▶ **Your objective**
Only the lines from the start of the data below through the line that contains "(.013, .14)]), M_black, t)" are to be copied, exactly and without pictures.

================

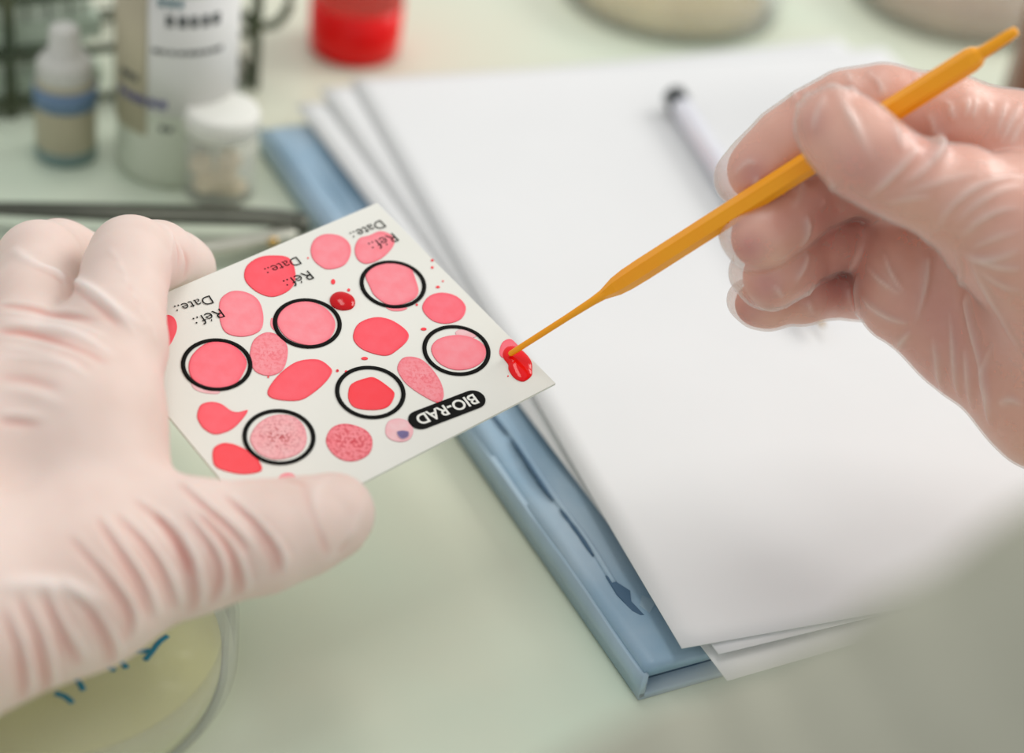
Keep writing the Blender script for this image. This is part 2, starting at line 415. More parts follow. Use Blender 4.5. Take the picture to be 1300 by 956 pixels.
for pts in (((126, 844), (136, 847), (146, 851)), ((147, 833), (154, 840), (161, 848)), ((168, 813), (171, 826), (182, 827), (190, 825)), ((184, 838), (192, 828), (202, 815), (213, 807)),
            ((92, 858), (100, 866), (106, 876)), ((70, 880), (82, 884), (92, 892))):
    P_ = [at(x, y, .017) - dc for x, y in pts]
    mesh_obj('marker_stroke', *tube(catmull(P_, 5, False), .0007, 6, .3), M_marker, dish)

# amber bottle at the far right
c = at(1345, 190)
t = thing('amber_bottle', 'brown amber glass bottle standing at the right edge beyond the orange stick', 'bottle', (c[0], c[1], 0))
M_amber = mat('amber brown glass', (142, 88, 62), .2, (132, 80, 56), spec=.5)
mesh_obj('body', *lathe([(.025, 0), (.027, .002), (.027, .09), (.025, .1), (.014, .112), (.012, .115), (.012, .126)]), M_amber, t)
mesh_obj('cap', *lathe([(.013, .12), (.0145, .1205), (.0145, .138), (.013, .14)]), M_black, t)

# ------------------------------------------------------------------ test card
HK = .92                                                         # size of card and hands: rings 16.6 mm across
def rodr(r):
    a = np.linalg.norm(r); k_ = r / a
    K = np.array([[0, -k_[2], k_[1]], [k_[2], 0, -k_[0]], [-k_[1], k_[0], 0]])
    return np.eye(3) + math.sin(a) * K + (1 - math.cos(a)) * K @ K
CR = rodr(np.array([-.678, -.3803, -.59])); CT = np.array([-.4527, .043, 4.9301]) * .1 * HK
CAMB = np.stack([RT, DN, FW], 1)
cX, cY, cN = CAMB @ CR[:, 0], CAMB @ CR[:, 1], CAMB @ -CR[:, 2]     # card right, card down, card towards the viewer
cO = CAMP + CAMB @ CT
D1, D2 = .028118 * HK, .028495 * HK
CW_R, CW_L, CH_T, CH_B = .0435 * HK, .0476 * HK, .0428 * HK, .0373 * HK
def card_uv(px, py):                                             # pixel -> card plane coordinates
    r_ = ray(px, py); tt = ((cO - CAMP) @ cN) / (r_ @ cN); q = CAMP + r_ * tt - cO
    return np.array([q @ cX, -(q @ cY)])                         # local y points up the card
M_card = mat('glossy off-white card', (232, 232, 224), .38, (229, 229, 220), scale=30, spec=.4)
M_ring = mat('black print', (14, 14, 11), .7, spec=.15)
M_wprint = mat('white print', (236, 236, 228), .5)
card = thing('test_card', 'off-white agglutination test card with black rings and pink smears held in the left hand', 'card', cO)
card.matrix_world = Matrix(((cX[0], -cY[0], cN[0], cO[0]), (cX[1], -cY[1], cN[1], cO[1]), (cX[2], -cY[2], cN[2], cO[2]), (0, 0, 0, 1)))
o = mesh_obj('card_sheet', *box(-CW_L, CW_R, -CH_B, CH_T, -.0007, 0), M_card, card, False)
def annulus(ro, ri, z0, z1, n=72):
    v = []
    for rr, z in ((ro, z0), (ro, z1), (ri, z1), (ri, z0)):
        v += [(rr * math.cos(2 * math.pi * k_ / n), rr * math.sin(2 * math.pi * k_ / n), z) for k_ in range(n)]
    f = [(q * n + k_, q * n + (k_ + 1) % n, ((q + 1) % 4) * n + (k_ + 1) % n, ((q + 1) % 4) * n + k_) for q in range(4) for k_ in range(n)]
    return v, f
for i in (-1, 0, 1):
    for j in (.5, -.5):
        o = mesh_obj('printed_ring', *annulus(.0091 * HK, .00795 * HK, .00014, .0002), M_ring, card)
        o.location = (i * D1, j * D2, 0)

def smear_mat(name, col, rim, grain=0, gcol=(214, 30, 50), centre=False, rough=.3):
    m = mat(name, col, rough, tuple(v * f_ for v, f_ in zip(col, (1.0, .90, .91))), scale=260, spec=.4)
    nt = m.node_tree; b = nt.nodes['Principled BSDF']; src = b.inputs['Base Color'].links[0].from_socket
    at_ = nt.nodes.new('ShaderNodeAttribute'); at_.attribute_name = 'rim'
    mx = nt.nodes.new('ShaderNodeMix'); mx.data_type = 'RGBA'; mx.inputs['B'].default_value = lin(rim)
    nt.links.new(at_.outputs['Fac'], mx.inputs['Factor']); nt.links.new(src, mx.inputs['A'])
    out = mx.outputs['Result']
    if grain:
        tc = nt.nodes.new('ShaderNodeTexCoord')
        n1 = nt.nodes.new('ShaderNodeTexNoise'); n1.inputs['Scale'].default_value = 1100 if not centre else 1400; n1.inputs['Detail'].default_value = 3; n1.inputs['Roughness'].default_value = .75
        nt.links.new(tc.outputs['Object'], n1.inputs['Vector'])
        thr = nt.nodes.new('ShaderNodeMapRange')
        thr.inputs['From Min'].default_value = .5; thr.inputs['From Max'].default_value = .56
        nt.links.new(n1.outputs['Fac'], thr.inputs['Value'])
        fac = thr.outputs['Result']
        ln = nt.nodes.new('ShaderNodeVectorMath'); ln.operation = 'LENGTH'; nt.links.new(tc.outputs['Object'], ln.inputs[0])
        mr = nt.nodes.new('ShaderNodeMapRange'); mr.inputs['From Min'].default_value = .0; mr.inputs['From Max'].default_value = .0055
        mr.inputs['To Min'].default_value = grain; mr.inputs['To Max'].default_value = grain * (.25 if centre else .6)
        nt.links.new(ln.outputs['Value'], mr.inputs['Value'])
        mu = nt.nodes.new('ShaderNodeMath'); mu.operation = 'MULTIPLY'; nt.links.new(fac, mu.inputs[0]); nt.links.new(mr.outputs['Result'], mu.inputs[1])
        m2 = nt.nodes.new('ShaderNodeMix'); m2.data_type = 'RGBA'; m2.inputs['B'].default_value = lin(gcol)
        nt.links.new(mu.outputs[0], m2.inputs['Factor']); nt.links.new(out, m2.inputs['A']); out = m2.outputs['Result']
    nt.links.new(out, b.inputs['Base Color'])
    return m
SM = {'deep': smear_mat('dried red smear', (251, 92, 106), (248, 66, 82)),
      'mid': smear_mat('dried rose smear', (250, 118, 132), (248, 90, 108)),
      'pale': smear_mat('dried pale pink smear', (249, 148, 158), (246, 116, 130)),
      'bright': smear_mat('fresh red smear', (250, 62, 74), (246, 44, 58)),
      'grain': smear_mat('grainy pink smear', (246, 152, 160), (242, 126, 138), .55, (232, 84, 100)),
      'clump': smear_mat('clumped pale smear', (243, 186, 188), (242, 164, 170), 1.0, (176, 0, 20), True),
      'clump2': smear_mat('clumped pink smear', (245, 140, 148), (240, 116, 128), .9, (204, 20, 44)),
      'ghost': smear_mat('thin pink film', (240, 200, 202), (238, 176, 184)),
      'violet': smear_mat('violet stain', (112, 104, 152), (222, 184, 196)),
      'wet': smear_mat('wet red drop', (204, 0, 16), (180, 0, 12), rough=.1),
      'wetlight': smear_mat('wet bright red drop', (238, 8, 18), (232, 20, 30), rough=.08)}
def blob(name, uv, kind, h=.00012, dome=False, label=None, rimw=1.0, z0=.00004):
    """a thin pool of dried or wet liquid on the card; uv is its outline on the card"""
    uv = np.asarray(uv); c_ = uv.mean(0); n = len(uv)
    ss = [.0, .25, .5, .7, .83, .91, .96, 1.0, 1.0]
    V, F, A = [(0, 0, h if not dome else h)], [], [0.0]
    for q, s in enumerate(ss[1:]):
        last = q == len(ss) - 2
        z = 0 if last else (h * math.sqrt(max(0, 1 - s * s * .98)) if dome else h * (1 if s < .97 else .55))
        for p in (uv - c_) * s: V.append((p[0], p[1], z)); A.append(max(0, (s - .78) / .22) ** 1.3 * .9 * rimw)
    for k_ in range(n): F.append((0, 1 + k_, 1 + (k_ + 1) % n))
    for q in range(len(ss) - 2):
        for k_ in range(n):
            a_, b_ = 1 + q * n + k_, 1 + q * n + (k_ + 1) % n
            F.append((a_, a_ + n, b_ + n, b_))
    area2 = sum(uv[k_][0] * uv[(k_ + 1) % n][1] - uv[(k_ + 1) % n][0] * uv[k_][1] for k_ in range(n))
    if area2 < 0: F = [tuple(reversed(q)) for q in F]
    o = mesh_obj(name, V, F, SM[kind], card)
    at_ = o.data.attributes.new('rim', 'FLOAT', 'POINT'); at_.data.foreach_set('value', A)
    o.location = (c_[0], c_[1], z0)
    if label: o['label'] = label
    return o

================

▶ **Solution**
Keep writing the Blender script for this image. This is part 2, starting at line 415. More parts follow. Use Blender 4.5. Take the picture to be 1300 by 956 pixels.
for pts in (((126, 844), (136, 847), (146, 851)), ((147, 833), (154, 840), (161, 848)), ((168, 813), (171, 826), (182, 827), (190, 825)), ((184, 838), (192, 828), (202, 815), (213, 807)),
            ((92, 858), (100, 866), (106, 876)), ((70, 880), (82, 884), (92, 892))):
    P_ = [at(x, y, .017) - dc for x, y in pts]
    mesh_obj('marker_stroke', *tube(catmull(P_, 5, False), .0007, 6, .3), M_marker, dish)

# amber bottle at the far right
c = at(1345, 190)
t = thing('amber_bottle', 'brown amber glass bottle standing at the right edge beyond the orange stick', 'bottle', (c[0], c[1], 0))
M_amber = mat('amber brown glass', (142, 88, 62), .2, (132, 80, 56), spec=.5)
mesh_obj('body', *lathe([(.025, 0), (.027, .002), (.027, .09), (.025, .1), (.014, .112), (.012, .115), (.012, .126)]), M_amber, t)
mesh_obj('cap', *lathe([(.013, .12), (.0145, .1205), (.0145, .138), (.013, .14)]), M_black, t)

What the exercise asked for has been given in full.